▸ **DATA EXCERPT**
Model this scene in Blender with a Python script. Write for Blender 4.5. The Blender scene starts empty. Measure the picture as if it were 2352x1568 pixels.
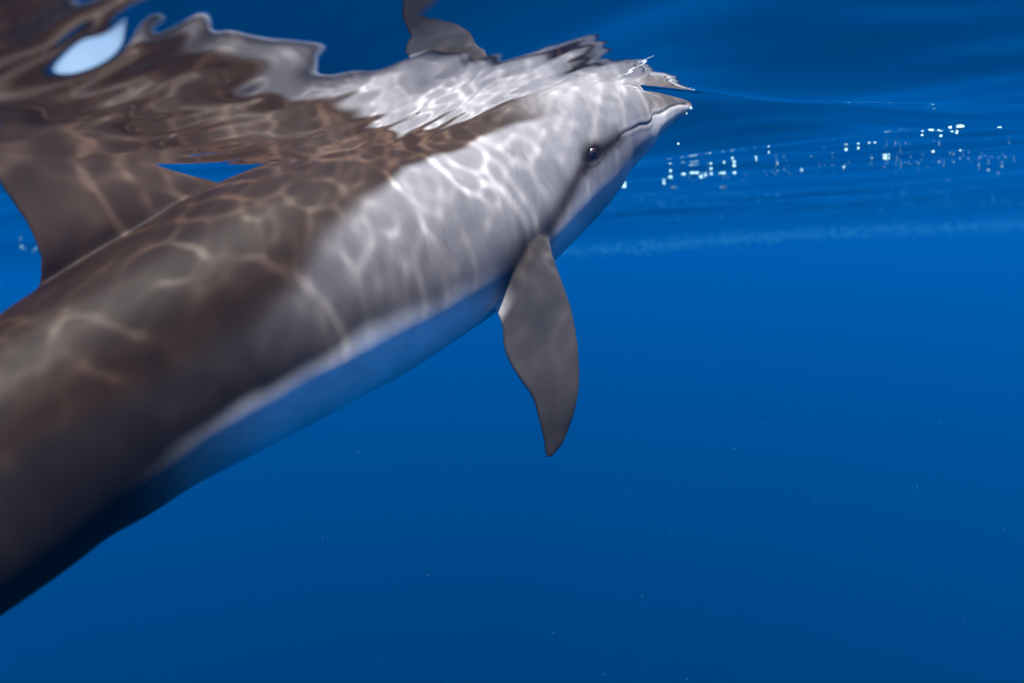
import bpy, math, random
import numpy as np
from mathutils import Matrix, Vector

S = bpy.context.scene
COL = S.collection
rng = np.random.default_rng(7)
random.seed(7)

# ------------------------------------------------------------------ camera
FPX = 2037.0                       # focal length for a 2352 px wide frame
PITCH = math.radians(-5.8)
ROLL = math.radians(3.0)
CAM = np.array([0.0, 0.0, -0.27])
fwd = np.array([0, math.cos(PITCH), math.sin(PITCH)])
h0 = np.array([1.0, 0, 0])
u0 = np.cross(h0, fwd)
RIGHT = math.cos(ROLL) * h0 - math.sin(ROLL) * u0
UP = math.sin(ROLL) * h0 + math.cos(ROLL) * u0
FWD = fwd

cd = bpy.data.cameras.new('camera')
cam = bpy.data.objects.new('camera', cd)
COL.objects.link(cam)
cd.sensor_width = 36.0
cd.lens = 36.0 * FPX / 2352.0
cd.clip_start = 0.02
cd.clip_end = 1000
m = Matrix.Identity(4)
for i in range(3):
    m[i][0] = RIGHT[i]; m[i][1] = UP[i]; m[i][2] = -FWD[i]; m[i][3] = CAM[i]
cam.matrix_world = m
cd.dof.use_dof = True
cd.dof.focus_distance = 2.0
cd.dof.aperture_fstop = 2.0
S.camera = cam

def P(px, py, d):
    """point of the place seen at photograph position (2352 px wide) at depth d"""
    return CAM + d * (FWD + RIGHT * ((px - 1176.0) / FPX) + UP * ((784.0 - py) / FPX))

def proj(v):
    r = np.asarray(v) - CAM
    z = r @ FWD
    return np.stack([1176 + FPX * (r @ RIGHT) / z, 784 - FPX * (r @ UP) / z, z], -1)

# ------------------------------------------------------------------ light
SUN = np.array([0.14, -0.40, 0.90]); SUN /= np.linalg.norm(SUN)     # towards the sun, in the water
w = bpy.data.worlds.new('World'); S.world = w; w.use_nodes = True
nt = w.node_tree
bg = nt.nodes['Background']
sky = nt.nodes.new('ShaderNodeTexSky')
sky.sky_type = 'NISHITA'; sky.sun_disc = False
sky.sun_elevation = math.asin(SUN[2])
sky.sun_rotation = math.atan2(SUN[0], SUN[1])
nt.links.new(sky.outputs[0], bg.inputs[0])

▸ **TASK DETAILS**
Write out the listing above exactly as it stands, pictures excluded.

▸ **RESULT OF THE EXERCISE**
Model this scene in Blender with a Python script. Write for Blender 4.5. The Blender scene starts empty. Measure the picture as if it were 2352x1568 pixels.
import bpy, math, random
import numpy as np
from mathutils import Matrix, Vector

S = bpy.context.scene
COL = S.collection
rng = np.random.default_rng(7)
random.seed(7)

# ------------------------------------------------------------------ camera
FPX = 2037.0                       # focal length for a 2352 px wide frame
PITCH = math.radians(-5.8)
ROLL = math.radians(3.0)
CAM = np.array([0.0, 0.0, -0.27])
fwd = np.array([0, math.cos(PITCH), math.sin(PITCH)])
h0 = np.array([1.0, 0, 0])
u0 = np.cross(h0, fwd)
RIGHT = math.cos(ROLL) * h0 - math.sin(ROLL) * u0
UP = math.sin(ROLL) * h0 + math.cos(ROLL) * u0
FWD = fwd

cd = bpy.data.cameras.new('camera')
cam = bpy.data.objects.new('camera', cd)
COL.objects.link(cam)
cd.sensor_width = 36.0
cd.lens = 36.0 * FPX / 2352.0
cd.clip_start = 0.02
cd.clip_end = 1000
m = Matrix.Identity(4)
for i in range(3):
    m[i][0] = RIGHT[i]; m[i][1] = UP[i]; m[i][2] = -FWD[i]; m[i][3] = CAM[i]
cam.matrix_world = m
cd.dof.use_dof = True
cd.dof.focus_distance = 2.0
cd.dof.aperture_fstop = 2.0
S.camera = cam

def P(px, py, d):
    """point of the place seen at photograph position (2352 px wide) at depth d"""
    return CAM + d * (FWD + RIGHT * ((px - 1176.0) / FPX) + UP * ((784.0 - py) / FPX))

def proj(v):
    r = np.asarray(v) - CAM
    z = r @ FWD
    return np.stack([1176 + FPX * (r @ RIGHT) / z, 784 - FPX * (r @ UP) / z, z], -1)

# ------------------------------------------------------------------ light
SUN = np.array([0.14, -0.40, 0.90]); SUN /= np.linalg.norm(SUN)     # towards the sun, in the water
w = bpy.data.worlds.new('World'); S.world = w; w.use_nodes = True
nt = w.node_tree
bg = nt.nodes['Background']
sky = nt.nodes.new('ShaderNodeTexSky')
sky.sky_type = 'NISHITA'; sky.sun_disc = False
sky.sun_elevation = math.asin(SUN[2])
sky.sun_rotation = math.atan2(SUN[0], SUN[1])
nt.links.new(sky.outputs[0], bg.inputs[0])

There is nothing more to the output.